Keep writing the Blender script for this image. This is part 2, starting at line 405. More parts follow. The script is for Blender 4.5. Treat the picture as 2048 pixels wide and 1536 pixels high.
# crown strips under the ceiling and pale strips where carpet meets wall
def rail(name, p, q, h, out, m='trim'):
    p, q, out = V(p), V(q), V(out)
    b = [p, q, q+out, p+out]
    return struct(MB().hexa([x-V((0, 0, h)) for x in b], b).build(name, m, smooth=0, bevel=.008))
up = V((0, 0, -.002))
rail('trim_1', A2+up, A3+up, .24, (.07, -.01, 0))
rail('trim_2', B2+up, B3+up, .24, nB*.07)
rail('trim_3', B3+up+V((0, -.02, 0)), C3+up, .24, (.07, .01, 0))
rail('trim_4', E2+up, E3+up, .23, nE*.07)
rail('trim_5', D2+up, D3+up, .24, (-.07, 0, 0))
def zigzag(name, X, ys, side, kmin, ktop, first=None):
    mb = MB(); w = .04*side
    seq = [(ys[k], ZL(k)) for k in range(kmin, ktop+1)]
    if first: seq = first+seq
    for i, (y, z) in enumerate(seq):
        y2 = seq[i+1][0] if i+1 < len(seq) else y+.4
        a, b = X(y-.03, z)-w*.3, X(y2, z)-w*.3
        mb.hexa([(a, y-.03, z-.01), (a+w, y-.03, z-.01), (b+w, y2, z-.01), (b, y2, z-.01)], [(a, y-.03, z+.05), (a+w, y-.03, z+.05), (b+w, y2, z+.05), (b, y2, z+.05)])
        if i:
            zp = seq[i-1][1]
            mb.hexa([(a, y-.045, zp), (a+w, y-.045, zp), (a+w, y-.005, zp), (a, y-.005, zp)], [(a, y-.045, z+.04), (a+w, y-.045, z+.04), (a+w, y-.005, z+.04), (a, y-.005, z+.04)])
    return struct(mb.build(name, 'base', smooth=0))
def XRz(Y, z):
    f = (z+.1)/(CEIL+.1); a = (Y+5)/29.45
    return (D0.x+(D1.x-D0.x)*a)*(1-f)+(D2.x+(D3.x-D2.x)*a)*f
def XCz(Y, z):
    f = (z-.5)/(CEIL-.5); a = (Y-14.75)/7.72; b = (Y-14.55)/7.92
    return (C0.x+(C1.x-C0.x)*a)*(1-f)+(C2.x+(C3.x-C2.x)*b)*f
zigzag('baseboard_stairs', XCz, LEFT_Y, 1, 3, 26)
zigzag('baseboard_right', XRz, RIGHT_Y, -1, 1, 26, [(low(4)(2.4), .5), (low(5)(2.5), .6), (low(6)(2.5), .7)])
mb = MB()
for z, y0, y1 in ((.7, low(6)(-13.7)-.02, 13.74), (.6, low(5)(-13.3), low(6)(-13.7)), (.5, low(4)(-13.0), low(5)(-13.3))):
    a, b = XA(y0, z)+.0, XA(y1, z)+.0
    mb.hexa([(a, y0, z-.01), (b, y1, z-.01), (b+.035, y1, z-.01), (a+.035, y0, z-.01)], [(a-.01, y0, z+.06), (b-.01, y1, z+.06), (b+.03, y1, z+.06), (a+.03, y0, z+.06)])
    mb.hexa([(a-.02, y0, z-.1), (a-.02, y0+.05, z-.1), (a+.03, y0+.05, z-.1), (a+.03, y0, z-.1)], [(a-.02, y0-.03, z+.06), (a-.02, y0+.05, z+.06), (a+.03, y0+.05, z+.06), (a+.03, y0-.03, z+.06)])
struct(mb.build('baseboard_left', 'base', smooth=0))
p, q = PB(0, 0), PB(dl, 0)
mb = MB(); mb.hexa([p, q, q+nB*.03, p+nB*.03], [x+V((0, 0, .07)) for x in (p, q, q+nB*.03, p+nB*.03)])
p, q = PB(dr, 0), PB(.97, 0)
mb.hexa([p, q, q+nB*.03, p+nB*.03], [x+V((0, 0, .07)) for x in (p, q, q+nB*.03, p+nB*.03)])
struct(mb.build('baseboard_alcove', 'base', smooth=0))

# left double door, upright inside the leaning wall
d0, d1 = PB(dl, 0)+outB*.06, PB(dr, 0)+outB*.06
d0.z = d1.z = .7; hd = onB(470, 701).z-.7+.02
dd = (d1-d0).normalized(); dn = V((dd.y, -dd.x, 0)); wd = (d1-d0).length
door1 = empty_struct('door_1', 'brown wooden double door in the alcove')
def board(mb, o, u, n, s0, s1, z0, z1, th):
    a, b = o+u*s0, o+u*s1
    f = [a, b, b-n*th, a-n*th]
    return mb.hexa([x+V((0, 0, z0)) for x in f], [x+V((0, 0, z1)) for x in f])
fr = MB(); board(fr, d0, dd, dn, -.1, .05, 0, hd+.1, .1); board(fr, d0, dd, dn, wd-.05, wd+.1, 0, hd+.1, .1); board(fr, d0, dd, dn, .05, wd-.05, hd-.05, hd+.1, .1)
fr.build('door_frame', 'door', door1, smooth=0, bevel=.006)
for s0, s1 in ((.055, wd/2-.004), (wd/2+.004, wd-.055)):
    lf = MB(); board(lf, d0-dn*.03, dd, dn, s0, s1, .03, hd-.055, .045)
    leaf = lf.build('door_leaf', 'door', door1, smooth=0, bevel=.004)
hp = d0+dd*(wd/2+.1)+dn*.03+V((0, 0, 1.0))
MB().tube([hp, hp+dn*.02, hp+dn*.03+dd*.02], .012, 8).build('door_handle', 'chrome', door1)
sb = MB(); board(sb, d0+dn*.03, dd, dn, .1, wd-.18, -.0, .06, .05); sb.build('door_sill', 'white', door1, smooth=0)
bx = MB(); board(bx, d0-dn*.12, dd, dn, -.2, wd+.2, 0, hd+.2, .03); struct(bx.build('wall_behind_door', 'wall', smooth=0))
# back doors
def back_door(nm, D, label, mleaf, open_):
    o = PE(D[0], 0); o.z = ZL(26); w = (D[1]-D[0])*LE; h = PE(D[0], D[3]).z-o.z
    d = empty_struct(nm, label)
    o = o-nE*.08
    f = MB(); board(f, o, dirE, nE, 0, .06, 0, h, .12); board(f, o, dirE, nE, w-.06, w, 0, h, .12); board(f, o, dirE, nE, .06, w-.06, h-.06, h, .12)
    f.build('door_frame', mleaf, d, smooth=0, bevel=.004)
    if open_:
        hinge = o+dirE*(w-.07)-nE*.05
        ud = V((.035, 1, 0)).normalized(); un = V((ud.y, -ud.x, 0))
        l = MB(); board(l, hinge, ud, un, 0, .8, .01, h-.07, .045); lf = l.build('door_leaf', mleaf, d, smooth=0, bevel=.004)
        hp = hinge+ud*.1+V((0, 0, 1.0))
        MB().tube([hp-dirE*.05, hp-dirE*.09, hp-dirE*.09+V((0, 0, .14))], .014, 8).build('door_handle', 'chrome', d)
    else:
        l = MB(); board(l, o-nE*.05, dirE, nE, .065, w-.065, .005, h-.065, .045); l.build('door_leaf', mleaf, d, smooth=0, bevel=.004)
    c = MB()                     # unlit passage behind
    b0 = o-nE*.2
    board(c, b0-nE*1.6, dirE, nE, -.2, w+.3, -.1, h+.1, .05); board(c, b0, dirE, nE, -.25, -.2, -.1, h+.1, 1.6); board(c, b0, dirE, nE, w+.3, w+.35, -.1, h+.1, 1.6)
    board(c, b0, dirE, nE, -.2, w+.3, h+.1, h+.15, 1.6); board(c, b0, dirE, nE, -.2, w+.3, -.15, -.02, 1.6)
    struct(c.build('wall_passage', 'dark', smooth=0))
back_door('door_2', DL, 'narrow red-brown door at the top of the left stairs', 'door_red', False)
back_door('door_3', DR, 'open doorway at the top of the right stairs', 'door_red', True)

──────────

TASK REQUIREMENTS = Go back to the listing above and please repeat it exactly.

TASK OUTPUT =
Keep writing the Blender script for this image. This is part 2, starting at line 405. More parts follow. The script is for Blender 4.5. Treat the picture as 2048 pixels wide and 1536 pixels high.
# crown strips under the ceiling and pale strips where carpet meets wall
def rail(name, p, q, h, out, m='trim'):
    p, q, out = V(p), V(q), V(out)
    b = [p, q, q+out, p+out]
    return struct(MB().hexa([x-V((0, 0, h)) for x in b], b).build(name, m, smooth=0, bevel=.008))
up = V((0, 0, -.002))
rail('trim_1', A2+up, A3+up, .24, (.07, -.01, 0))
rail('trim_2', B2+up, B3+up, .24, nB*.07)
rail('trim_3', B3+up+V((0, -.02, 0)), C3+up, .24, (.07, .01, 0))
rail('trim_4', E2+up, E3+up, .23, nE*.07)
rail('trim_5', D2+up, D3+up, .24, (-.07, 0, 0))
def zigzag(name, X, ys, side, kmin, ktop, first=None):
    mb = MB(); w = .04*side
    seq = [(ys[k], ZL(k)) for k in range(kmin, ktop+1)]
    if first: seq = first+seq
    for i, (y, z) in enumerate(seq):
        y2 = seq[i+1][0] if i+1 < len(seq) else y+.4
        a, b = X(y-.03, z)-w*.3, X(y2, z)-w*.3
        mb.hexa([(a, y-.03, z-.01), (a+w, y-.03, z-.01), (b+w, y2, z-.01), (b, y2, z-.01)], [(a, y-.03, z+.05), (a+w, y-.03, z+.05), (b+w, y2, z+.05), (b, y2, z+.05)])
        if i:
            zp = seq[i-1][1]
            mb.hexa([(a, y-.045, zp), (a+w, y-.045, zp), (a+w, y-.005, zp), (a, y-.005, zp)], [(a, y-.045, z+.04), (a+w, y-.045, z+.04), (a+w, y-.005, z+.04), (a, y-.005, z+.04)])
    return struct(mb.build(name, 'base', smooth=0))
def XRz(Y, z):
    f = (z+.1)/(CEIL+.1); a = (Y+5)/29.45
    return (D0.x+(D1.x-D0.x)*a)*(1-f)+(D2.x+(D3.x-D2.x)*a)*f
def XCz(Y, z):
    f = (z-.5)/(CEIL-.5); a = (Y-14.75)/7.72; b = (Y-14.55)/7.92
    return (C0.x+(C1.x-C0.x)*a)*(1-f)+(C2.x+(C3.x-C2.x)*b)*f
zigzag('baseboard_stairs', XCz, LEFT_Y, 1, 3, 26)
zigzag('baseboard_right', XRz, RIGHT_Y, -1, 1, 26, [(low(4)(2.4), .5), (low(5)(2.5), .6), (low(6)(2.5), .7)])
mb = MB()
for z, y0, y1 in ((.7, low(6)(-13.7)-.02, 13.74), (.6, low(5)(-13.3), low(6)(-13.7)), (.5, low(4)(-13.0), low(5)(-13.3))):
    a, b = XA(y0, z)+.0, XA(y1, z)+.0
    mb.hexa([(a, y0, z-.01), (b, y1, z-.01), (b+.035, y1, z-.01), (a+.035, y0, z-.01)], [(a-.01, y0, z+.06), (b-.01, y1, z+.06), (b+.03, y1, z+.06), (a+.03, y0, z+.06)])
    mb.hexa([(a-.02, y0, z-.1), (a-.02, y0+.05, z-.1), (a+.03, y0+.05, z-.1), (a+.03, y0, z-.1)], [(a-.02, y0-.03, z+.06), (a-.02, y0+.05, z+.06), (a+.03, y0+.05, z+.06), (a+.03, y0-.03, z+.06)])
struct(mb.build('baseboard_left', 'base', smooth=0))
p, q = PB(0, 0), PB(dl, 0)
mb = MB(); mb.hexa([p, q, q+nB*.03, p+nB*.03], [x+V((0, 0, .07)) for x in (p, q, q+nB*.03, p+nB*.03)])
p, q = PB(dr, 0), PB(.97, 0)
mb.hexa([p, q, q+nB*.03, p+nB*.03], [x+V((0, 0, .07)) for x in (p, q, q+nB*.03, p+nB*.03)])
struct(mb.build('baseboard_alcove', 'base', smooth=0))

# left double door, upright inside the leaning wall
d0, d1 = PB(dl, 0)+outB*.06, PB(dr, 0)+outB*.06
d0.z = d1.z = .7; hd = onB(470, 701).z-.7+.02
dd = (d1-d0).normalized(); dn = V((dd.y, -dd.x, 0)); wd = (d1-d0).length
door1 = empty_struct('door_1', 'brown wooden double door in the alcove')
def board(mb, o, u, n, s0, s1, z0, z1, th):
    a, b = o+u*s0, o+u*s1
    f = [a, b, b-n*th, a-n*th]
    return mb.hexa([x+V((0, 0, z0)) for x in f], [x+V((0, 0, z1)) for x in f])
fr = MB(); board(fr, d0, dd, dn, -.1, .05, 0, hd+.1, .1); board(fr, d0, dd, dn, wd-.05, wd+.1, 0, hd+.1, .1); board(fr, d0, dd, dn, .05, wd-.05, hd-.05, hd+.1, .1)
fr.build('door_frame', 'door', door1, smooth=0, bevel=.006)
for s0, s1 in ((.055, wd/2-.004), (wd/2+.004, wd-.055)):
    lf = MB(); board(lf, d0-dn*.03, dd, dn, s0, s1, .03, hd-.055, .045)
    leaf = lf.build('door_leaf', 'door', door1, smooth=0, bevel=.004)
hp = d0+dd*(wd/2+.1)+dn*.03+V((0, 0, 1.0))
MB().tube([hp, hp+dn*.02, hp+dn*.03+dd*.02], .012, 8).build('door_handle', 'chrome', door1)
sb = MB(); board(sb, d0+dn*.03, dd, dn, .1, wd-.18, -.0, .06, .05); sb.build('door_sill', 'white', door1, smooth=0)
bx = MB(); board(bx, d0-dn*.12, dd, dn, -.2, wd+.2, 0, hd+.2, .03); struct(bx.build('wall_behind_door', 'wall', smooth=0))
# back doors
def back_door(nm, D, label, mleaf, open_):
    o = PE(D[0], 0); o.z = ZL(26); w = (D[1]-D[0])*LE; h = PE(D[0], D[3]).z-o.z
    d = empty_struct(nm, label)
    o = o-nE*.08
    f = MB(); board(f, o, dirE, nE, 0, .06, 0, h, .12); board(f, o, dirE, nE, w-.06, w, 0, h, .12); board(f, o, dirE, nE, .06, w-.06, h-.06, h, .12)
    f.build('door_frame', mleaf, d, smooth=0, bevel=.004)
    if open_:
        hinge = o+dirE*(w-.07)-nE*.05
        ud = V((.035, 1, 0)).normalized(); un = V((ud.y, -ud.x, 0))
        l = MB(); board(l, hinge, ud, un, 0, .8, .01, h-.07, .045); lf = l.build('door_leaf', mleaf, d, smooth=0, bevel=.004)
        hp = hinge+ud*.1+V((0, 0, 1.0))
        MB().tube([hp-dirE*.05, hp-dirE*.09, hp-dirE*.09+V((0, 0, .14))], .014, 8).build('door_handle', 'chrome', d)
    else:
        l = MB(); board(l, o-nE*.05, dirE, nE, .065, w-.065, .005, h-.065, .045); l.build('door_leaf', mleaf, d, smooth=0, bevel=.004)
    c = MB()                     # unlit passage behind
    b0 = o-nE*.2
    board(c, b0-nE*1.6, dirE, nE, -.2, w+.3, -.1, h+.1, .05); board(c, b0, dirE, nE, -.25, -.2, -.1, h+.1, 1.6); board(c, b0, dirE, nE, w+.3, w+.35, -.1, h+.1, 1.6)
    board(c, b0, dirE, nE, -.2, w+.3, h+.1, h+.15, 1.6); board(c, b0, dirE, nE, -.2, w+.3, -.15, -.02, 1.6)
    struct(c.build('wall_passage', 'dark', smooth=0))
back_door('door_2', DL, 'narrow red-brown door at the top of the left stairs', 'door_red', False)
back_door('door_3', DR, 'open doorway at the top of the right stairs', 'door_red', True)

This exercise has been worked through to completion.